* _DATA SHOWN_:
** Begin **

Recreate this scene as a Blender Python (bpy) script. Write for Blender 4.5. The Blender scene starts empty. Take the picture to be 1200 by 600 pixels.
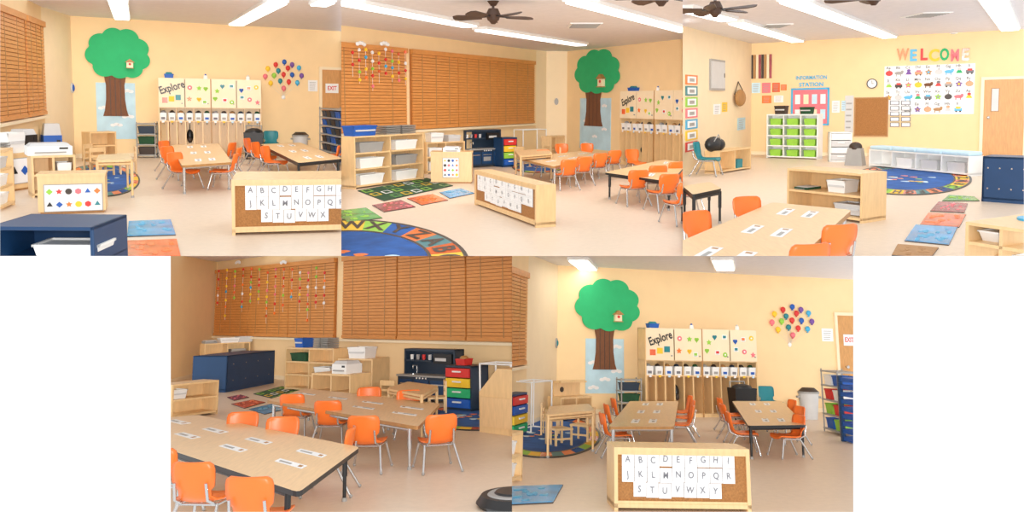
import bpy, bmesh, math, random
from mathutils import Vector, Matrix
random.seed(4)
# ------------------------------------------------------------------ camera calibration
F=900.0; PX=600.0; PY=200.0; EYE=1.6
CAM=Vector((0,0,1.6))
sc=bpy.context.scene
cd=bpy.data.cameras.new("camera"); cam=bpy.data.objects.new("camera",cd); sc.collection.objects.link(cam)
cam.location=CAM; cam.rotation_euler=(math.radians(90),0,0)
cd.sensor_width=36; cd.lens=36*F/1200; cd.shift_y=(PY-300)/1200; cd.clip_end=300
sc.camera=cam
try:
    sc.view_settings.view_transform='Standard'; sc.view_settings.look='None'
except Exception: pass
w=bpy.data.worlds.new("world"); sc.world=w; w.use_nodes=True
w.node_tree.nodes["Background"].inputs[0].default_value=(1,1,1,1)
w.node_tree.nodes["Background"].inputs[1].default_value=1.15
# added soft fill lamp behind the viewpoint, constant falloff brightens every room evenly
fd=bpy.data.lights.new("added_fill_lamp",'POINT'); fd.energy=17.5; fd.shadow_soft_size=.35; fd.color=(1,.98,.95); fd.use_nodes=True
_nt=fd.node_tree; _em=_nt.nodes.get("Emission"); _lf=_nt.nodes.new("ShaderNodeLightFalloff"); _lf.inputs[0].default_value=1
_nt.links.new(_lf.outputs["Constant"],_em.inputs["Strength"])
fo=bpy.data.objects.new("added_fill_lamp",fd); sc.collection.objects.link(fo); fo.location=(0.1,-.6,1.75)
# ------------------------------------------------------------------ materials
def lin(c):
    c/=255.0
    return c/12.92 if c<=0.04045 else ((c+0.055)/1.055)**2.4
MATS={}
def mk(name,rgb,rough=.5,var=.06,scale=6,stretch=(1,1,1),metal=0,emit=0,bump=0):
    m=bpy.data.materials.new(name); m.use_nodes=True; nt=m.node_tree; bs=nt.nodes["Principled BSDF"]
    base=[lin(x) for x in rgb]
    tc=nt.nodes.new("ShaderNodeTexCoord"); mp=nt.nodes.new("ShaderNodeMapping"); mp.inputs["Scale"].default_value=stretch
    nz=nt.nodes.new("ShaderNodeTexNoise"); nz.inputs["Scale"].default_value=scale; nz.inputs["Detail"].default_value=3
    cr=nt.nodes.new("ShaderNodeValToRGB")
    cr.color_ramp.elements[0].position=.3; cr.color_ramp.elements[1].position=.7
    cr.color_ramp.elements[0].color=[b*(1-var) for b in base]+[1]
    cr.color_ramp.elements[1].color=[min(1,b*(1+var)) for b in base]+[1]
    L=nt.links.new
    L(tc.outputs["Object"],mp.inputs[0]); L(mp.outputs[0],nz.inputs["Vector"]); L(nz.outputs["Fac"],cr.inputs[0]); L(cr.outputs[0],bs.inputs["Base Color"])
    bs.inputs["Roughness"].default_value=rough; bs.inputs["Metallic"].default_value=metal
    if emit:
        bs.inputs["Emission Color"].default_value=(1,.99,.96,1); bs.inputs["Emission Strength"].default_value=emit
    MATS[name]=m; return m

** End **

Copy every line above that includes the string "scene".

* _TASK RESULT_:
Recreate this scene as a Blender Python (bpy) script. Write for Blender 4.5. The Blender scene starts empty. Take the picture to be 1200 by 600 pixels.
sc=bpy.context.scene